WHAT IS BEING ASKED
Retype the records below from their first line through the line containing "M_['blind'], t, bevel=0.002)", and include nothing else.

___ THE INPUT

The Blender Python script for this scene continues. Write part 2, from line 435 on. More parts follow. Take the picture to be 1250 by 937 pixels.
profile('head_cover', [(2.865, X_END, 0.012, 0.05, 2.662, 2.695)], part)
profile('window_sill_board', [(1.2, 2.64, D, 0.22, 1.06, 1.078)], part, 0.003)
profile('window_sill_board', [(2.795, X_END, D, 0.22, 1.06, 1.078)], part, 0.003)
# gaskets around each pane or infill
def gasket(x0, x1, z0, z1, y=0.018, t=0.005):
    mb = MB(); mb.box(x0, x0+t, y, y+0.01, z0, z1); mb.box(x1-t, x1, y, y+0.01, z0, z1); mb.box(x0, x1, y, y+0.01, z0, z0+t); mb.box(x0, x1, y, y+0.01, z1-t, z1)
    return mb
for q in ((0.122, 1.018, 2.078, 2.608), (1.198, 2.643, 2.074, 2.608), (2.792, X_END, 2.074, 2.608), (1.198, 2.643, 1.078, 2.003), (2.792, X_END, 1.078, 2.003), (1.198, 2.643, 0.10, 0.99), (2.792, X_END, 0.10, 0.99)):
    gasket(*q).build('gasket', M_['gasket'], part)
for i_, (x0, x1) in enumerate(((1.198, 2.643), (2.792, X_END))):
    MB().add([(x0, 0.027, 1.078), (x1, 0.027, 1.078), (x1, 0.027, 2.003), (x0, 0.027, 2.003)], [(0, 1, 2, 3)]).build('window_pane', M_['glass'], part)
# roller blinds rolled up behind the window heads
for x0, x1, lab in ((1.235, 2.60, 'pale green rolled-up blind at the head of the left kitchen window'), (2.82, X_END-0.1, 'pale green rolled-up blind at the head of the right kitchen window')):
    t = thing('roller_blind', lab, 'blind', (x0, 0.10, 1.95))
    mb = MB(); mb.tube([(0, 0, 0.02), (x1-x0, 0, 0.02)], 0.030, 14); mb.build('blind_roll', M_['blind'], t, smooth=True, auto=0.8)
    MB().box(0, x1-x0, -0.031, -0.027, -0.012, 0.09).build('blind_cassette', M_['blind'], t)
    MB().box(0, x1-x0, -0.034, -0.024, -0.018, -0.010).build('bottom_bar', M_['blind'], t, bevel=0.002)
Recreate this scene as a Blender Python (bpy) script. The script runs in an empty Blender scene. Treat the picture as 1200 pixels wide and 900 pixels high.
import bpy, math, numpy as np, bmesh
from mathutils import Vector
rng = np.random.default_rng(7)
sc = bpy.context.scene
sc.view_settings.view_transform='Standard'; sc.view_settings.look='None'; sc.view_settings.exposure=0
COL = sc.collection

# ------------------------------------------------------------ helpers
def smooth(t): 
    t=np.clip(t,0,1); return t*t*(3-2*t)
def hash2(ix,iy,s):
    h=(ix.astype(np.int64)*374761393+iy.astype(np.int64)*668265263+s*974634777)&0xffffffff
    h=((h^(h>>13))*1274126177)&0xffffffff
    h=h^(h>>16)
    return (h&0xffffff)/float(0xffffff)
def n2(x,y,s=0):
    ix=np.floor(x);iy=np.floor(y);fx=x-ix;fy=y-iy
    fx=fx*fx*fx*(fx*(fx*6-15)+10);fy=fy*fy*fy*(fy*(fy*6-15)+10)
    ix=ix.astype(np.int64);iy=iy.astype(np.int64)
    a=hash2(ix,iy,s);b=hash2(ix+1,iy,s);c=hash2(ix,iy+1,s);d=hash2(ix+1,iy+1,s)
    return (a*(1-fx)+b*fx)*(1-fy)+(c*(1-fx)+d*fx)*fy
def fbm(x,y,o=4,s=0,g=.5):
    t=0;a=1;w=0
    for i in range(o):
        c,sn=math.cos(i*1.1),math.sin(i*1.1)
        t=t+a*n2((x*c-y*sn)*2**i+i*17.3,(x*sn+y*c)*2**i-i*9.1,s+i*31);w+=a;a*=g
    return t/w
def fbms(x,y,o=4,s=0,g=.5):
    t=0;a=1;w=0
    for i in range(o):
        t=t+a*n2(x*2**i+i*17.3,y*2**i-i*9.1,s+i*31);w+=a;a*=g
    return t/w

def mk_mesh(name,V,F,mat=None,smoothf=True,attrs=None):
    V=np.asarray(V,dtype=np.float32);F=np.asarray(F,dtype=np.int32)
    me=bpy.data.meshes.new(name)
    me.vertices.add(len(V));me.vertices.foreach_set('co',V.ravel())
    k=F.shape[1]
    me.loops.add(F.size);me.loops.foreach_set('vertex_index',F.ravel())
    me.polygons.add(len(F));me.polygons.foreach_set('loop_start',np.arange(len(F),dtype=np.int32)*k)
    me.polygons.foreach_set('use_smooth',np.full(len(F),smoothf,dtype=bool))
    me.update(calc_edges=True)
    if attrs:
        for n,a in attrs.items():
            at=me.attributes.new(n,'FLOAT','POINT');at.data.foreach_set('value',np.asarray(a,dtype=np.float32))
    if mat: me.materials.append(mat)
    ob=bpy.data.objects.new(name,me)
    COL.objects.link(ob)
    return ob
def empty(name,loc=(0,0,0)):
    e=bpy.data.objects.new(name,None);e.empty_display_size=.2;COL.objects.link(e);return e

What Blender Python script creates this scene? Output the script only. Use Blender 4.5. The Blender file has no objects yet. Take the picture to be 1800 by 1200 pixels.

______

WRITTEN SOLUTION
The Blender Python script for this scene continues. Write part 2, from line 435 on. More parts follow. Take the picture to be 1250 by 937 pixels.
profile('head_cover', [(2.865, X_END, 0.012, 0.05, 2.662, 2.695)], part)
profile('window_sill_board', [(1.2, 2.64, D, 0.22, 1.06, 1.078)], part, 0.003)
profile('window_sill_board', [(2.795, X_END, D, 0.22, 1.06, 1.078)], part, 0.003)
# gaskets around each pane or infill
def gasket(x0, x1, z0, z1, y=0.018, t=0.005):
    mb = MB(); mb.box(x0, x0+t, y, y+0.01, z0, z1); mb.box(x1-t, x1, y, y+0.01, z0, z1); mb.box(x0, x1, y, y+0.01, z0, z0+t); mb.box(x0, x1, y, y+0.01, z1-t, z1)
    return mb
for q in ((0.122, 1.018, 2.078, 2.608), (1.198, 2.643, 2.074, 2.608), (2.792, X_END, 2.074, 2.608), (1.198, 2.643, 1.078, 2.003), (2.792, X_END, 1.078, 2.003), (1.198, 2.643, 0.10, 0.99), (2.792, X_END, 0.10, 0.99)):
    gasket(*q).build('gasket', M_['gasket'], part)
for i_, (x0, x1) in enumerate(((1.198, 2.643), (2.792, X_END))):
    MB().add([(x0, 0.027, 1.078), (x1, 0.027, 1.078), (x1, 0.027, 2.003), (x0, 0.027, 2.003)], [(0, 1, 2, 3)]).build('window_pane', M_['glass'], part)
# roller blinds rolled up behind the window heads
for x0, x1, lab in ((1.235, 2.60, 'pale green rolled-up blind at the head of the left kitchen window'), (2.82, X_END-0.1, 'pale green rolled-up blind at the head of the right kitchen window')):
    t = thing('roller_blind', lab, 'blind', (x0, 0.10, 1.95))
    mb = MB(); mb.tube([(0, 0, 0.02), (x1-x0, 0, 0.02)], 0.030, 14); mb.build('blind_roll', M_['blind'], t, smooth=True, auto=0.8)
    MB().box(0, x1-x0, -0.031, -0.027, -0.012, 0.09).build('blind_cassette', M_['blind'], t)
    MB().box(0, x1-x0, -0.034, -0.024, -0.018, -0.010).build('bottom_bar', M_['blind'], t, bevel=0.002)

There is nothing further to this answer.